It’s not every day that television airwaves are used to share the Catholic faith. It’s even more rare for such a message to feature local people and sites.

But, thanks to a new and innovative ad campaign, that’s exactly what will happen during the next three weeks leading up to Easter Sunday.

The “Catholics Come Home” media campaign will air nearly 1,000 commercials on cable and local stations featuring local churchgoers and religious leaders. The ads show viewers the hallmarks of the faith and entice them to return to or join the Church.

“The commercials help remind our world that the Church and its history are integral to our civilization,” said Fr. John Bonavitacola, who is surrounded by busloads of local youth in the closing shot of one of the TV spots. The candlelit crowd is gathered around an altar for Mass at dusk at South Mountain.

“Rather than being a force for ill, the Church has been and is a force for good. It does not hold back the progress of history, but rather has helped move it forward,” the Our Lady of Mount Carmel pastor said.

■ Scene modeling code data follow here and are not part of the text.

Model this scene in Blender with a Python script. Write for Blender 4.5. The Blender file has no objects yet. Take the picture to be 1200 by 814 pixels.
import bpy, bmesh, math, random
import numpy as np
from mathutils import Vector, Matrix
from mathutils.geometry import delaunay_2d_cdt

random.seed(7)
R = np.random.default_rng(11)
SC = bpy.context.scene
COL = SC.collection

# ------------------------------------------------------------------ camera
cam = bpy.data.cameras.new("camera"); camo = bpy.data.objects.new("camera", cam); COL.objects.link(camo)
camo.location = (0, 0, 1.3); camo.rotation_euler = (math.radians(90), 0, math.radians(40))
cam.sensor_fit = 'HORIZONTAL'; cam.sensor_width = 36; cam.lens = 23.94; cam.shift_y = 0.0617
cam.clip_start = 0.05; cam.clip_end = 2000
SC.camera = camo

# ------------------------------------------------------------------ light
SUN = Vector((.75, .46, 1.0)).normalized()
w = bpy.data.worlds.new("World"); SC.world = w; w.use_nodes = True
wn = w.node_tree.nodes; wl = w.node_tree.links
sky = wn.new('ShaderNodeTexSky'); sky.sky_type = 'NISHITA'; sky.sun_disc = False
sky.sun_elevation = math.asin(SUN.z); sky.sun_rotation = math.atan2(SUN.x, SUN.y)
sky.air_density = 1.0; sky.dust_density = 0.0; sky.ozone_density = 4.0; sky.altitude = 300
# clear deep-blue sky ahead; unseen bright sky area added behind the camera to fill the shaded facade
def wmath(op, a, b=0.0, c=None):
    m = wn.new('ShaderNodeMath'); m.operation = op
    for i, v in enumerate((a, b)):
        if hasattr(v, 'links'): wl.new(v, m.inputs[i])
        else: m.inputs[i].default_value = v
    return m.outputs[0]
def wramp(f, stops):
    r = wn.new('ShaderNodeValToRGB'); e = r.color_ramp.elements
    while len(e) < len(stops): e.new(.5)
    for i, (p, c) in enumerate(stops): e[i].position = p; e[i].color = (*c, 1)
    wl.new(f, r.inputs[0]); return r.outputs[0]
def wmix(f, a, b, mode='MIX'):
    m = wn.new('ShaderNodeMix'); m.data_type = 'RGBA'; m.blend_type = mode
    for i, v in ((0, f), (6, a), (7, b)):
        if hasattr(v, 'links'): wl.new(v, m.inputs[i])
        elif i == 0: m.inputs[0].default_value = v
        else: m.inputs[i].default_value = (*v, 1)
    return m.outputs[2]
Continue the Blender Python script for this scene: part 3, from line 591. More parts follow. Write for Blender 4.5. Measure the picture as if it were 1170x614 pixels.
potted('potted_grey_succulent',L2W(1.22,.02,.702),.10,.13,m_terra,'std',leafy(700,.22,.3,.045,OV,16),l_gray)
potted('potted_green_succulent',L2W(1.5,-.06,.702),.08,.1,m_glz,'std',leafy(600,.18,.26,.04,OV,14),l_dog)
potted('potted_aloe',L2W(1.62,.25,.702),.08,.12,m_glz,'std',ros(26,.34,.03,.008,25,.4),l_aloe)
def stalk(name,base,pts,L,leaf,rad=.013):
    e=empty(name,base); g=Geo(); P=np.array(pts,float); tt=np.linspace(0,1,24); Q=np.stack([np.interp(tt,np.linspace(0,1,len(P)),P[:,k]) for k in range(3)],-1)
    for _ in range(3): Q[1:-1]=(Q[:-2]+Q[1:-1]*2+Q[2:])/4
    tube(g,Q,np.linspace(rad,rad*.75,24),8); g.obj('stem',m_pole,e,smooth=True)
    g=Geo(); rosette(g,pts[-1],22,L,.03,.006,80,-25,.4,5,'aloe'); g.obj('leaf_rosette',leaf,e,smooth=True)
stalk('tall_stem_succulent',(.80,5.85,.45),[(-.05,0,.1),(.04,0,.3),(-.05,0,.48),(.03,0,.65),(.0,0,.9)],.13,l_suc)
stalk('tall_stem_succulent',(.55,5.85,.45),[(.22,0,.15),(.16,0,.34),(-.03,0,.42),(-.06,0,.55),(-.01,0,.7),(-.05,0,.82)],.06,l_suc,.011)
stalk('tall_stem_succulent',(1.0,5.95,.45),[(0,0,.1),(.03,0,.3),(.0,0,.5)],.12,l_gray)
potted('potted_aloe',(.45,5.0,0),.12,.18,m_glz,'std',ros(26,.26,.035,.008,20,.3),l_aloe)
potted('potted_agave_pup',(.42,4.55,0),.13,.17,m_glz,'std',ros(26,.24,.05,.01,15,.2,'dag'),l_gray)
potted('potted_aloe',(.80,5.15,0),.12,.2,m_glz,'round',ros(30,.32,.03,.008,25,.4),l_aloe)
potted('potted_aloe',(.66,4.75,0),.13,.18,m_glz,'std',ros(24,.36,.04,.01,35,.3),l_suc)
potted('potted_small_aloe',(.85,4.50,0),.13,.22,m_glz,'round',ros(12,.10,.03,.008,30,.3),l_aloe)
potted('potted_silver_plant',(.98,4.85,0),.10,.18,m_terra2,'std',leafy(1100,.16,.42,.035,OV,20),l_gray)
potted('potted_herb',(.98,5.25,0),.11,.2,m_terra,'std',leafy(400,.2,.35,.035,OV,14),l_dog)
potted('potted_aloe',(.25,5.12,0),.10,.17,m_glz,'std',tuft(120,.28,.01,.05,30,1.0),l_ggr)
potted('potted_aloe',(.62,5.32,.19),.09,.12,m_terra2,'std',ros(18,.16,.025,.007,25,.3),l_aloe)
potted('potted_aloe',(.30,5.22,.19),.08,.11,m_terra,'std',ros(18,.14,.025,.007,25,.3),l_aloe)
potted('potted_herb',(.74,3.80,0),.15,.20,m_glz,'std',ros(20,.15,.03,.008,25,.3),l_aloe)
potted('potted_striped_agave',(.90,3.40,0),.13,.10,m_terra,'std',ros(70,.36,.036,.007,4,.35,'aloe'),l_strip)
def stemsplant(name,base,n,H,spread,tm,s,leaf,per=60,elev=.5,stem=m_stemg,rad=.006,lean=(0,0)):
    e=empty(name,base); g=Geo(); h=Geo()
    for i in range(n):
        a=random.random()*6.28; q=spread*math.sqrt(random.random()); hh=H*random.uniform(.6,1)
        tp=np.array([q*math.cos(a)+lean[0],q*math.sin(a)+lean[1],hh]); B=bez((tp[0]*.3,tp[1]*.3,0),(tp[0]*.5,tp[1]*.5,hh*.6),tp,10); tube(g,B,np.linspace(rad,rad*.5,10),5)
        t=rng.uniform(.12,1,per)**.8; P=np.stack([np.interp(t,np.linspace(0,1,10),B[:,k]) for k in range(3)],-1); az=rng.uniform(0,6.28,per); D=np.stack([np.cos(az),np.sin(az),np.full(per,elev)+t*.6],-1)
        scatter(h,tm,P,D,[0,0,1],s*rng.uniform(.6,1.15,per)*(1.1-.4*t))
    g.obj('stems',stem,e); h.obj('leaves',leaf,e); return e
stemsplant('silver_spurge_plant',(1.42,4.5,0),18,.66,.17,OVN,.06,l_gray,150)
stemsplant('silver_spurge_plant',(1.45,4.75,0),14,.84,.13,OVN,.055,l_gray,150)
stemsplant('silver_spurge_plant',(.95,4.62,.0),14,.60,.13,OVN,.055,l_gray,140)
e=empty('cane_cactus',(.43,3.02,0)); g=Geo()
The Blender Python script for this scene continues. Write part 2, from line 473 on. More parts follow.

The ads also draw on the testimony of local Catholics, like Frank Yanez, who share how they drifted away from the Church and the joys they found when they returned.

Search for meaning

“They had it set up just like a movie studio,” Yanez said about the filming this summer at Holy Cross Parish in Mesa.

Yanez, a parishioner at St. Henry in Buckeye, said the experience gave him a true appreciation for the work of video producers. He found himself answering questions like “Why did you leave the Church?” several times so producers could get the take just right.

“It wasn’t like I quit going,” Yanez said. “I was still going to Mass. I was sitting there watching my watch saying, ‘Come on, Father. Hurry up.’”

Mass was no longer meaningful, only habitual, he said.

“I didn’t even have a heart for it. It was an empty act,” Yanez said. That was largely because he carried a sin with him for at least 10 years that he thought God wouldn’t forgive. Yanez describes his feeling of forgiveness in the commercial.

Going to church was also habitual for Dee Tamminen. Attending Mass was more out of what she called “that Catholic obligation” than true desire.

“I might have found a church at Christmas time and gradually quit going,” she said in the commercial.

She was mad at God after losing her dad at a young age. Years later, God let her see her dad in a dream, she said. That helped Tamminen get rid of her anger and through the outreach of her husband — who wasn’t even Catholic at the time — and their local priest, she returned to the Church.

Now that she’s back, Tamminen said she doesn’t feel like she ever left.

Tamminen, director and teacher at St. Anne Little Flower Montessori School in Gilbert, said the camera crew treated her like a star during the filming, ensuring her hair and makeup were perfect.

But it wasn’t just those being interviewed for the testimonials who received star treatment. Religious leaders, parishioners and students who were filmed on location did too.

“I kept sweating and making the makeup people work hard,” Fr. Bonavitacola said. The outdoor Mass he offers in the commercial took several hours to film.

It took the whole day to film the classroom scene at St. Agnes School last fall. Several students and someone the children called their “substitute teacher” — who was really an actor — appear in the commercial for a few seconds.

“The children were great. They were exhausted,” their real teacher, Sylvia Avery, said about her first- and second-graders.

She said the experience helped the students begin to realize that being Catholic means something.

“That identity was very special to them,” Avery said.

That’s what the “Catholics Come Home” campaign is all about: making people feel proud to be Catholic while reaching out to those who have left the Church or have never been a part of it.

“What’s neat is that we get to use modern technology and the power of the media,” Fr. Bonavitacola said of spreading the Gospel.

He just hopes parishioners are welcoming and parishes have programs and processes ready to transition them back when viewers respond to the media campaign by returning to the Church. His parishioners are ready to continue their tradition of welcoming new and returning members.

“We deliver homemade bread to their homes as a way of telling them we are glad they are back,” Fr. Bonavitacola said about his returning parishioners. “I hope to be baking a lot of bread this year.”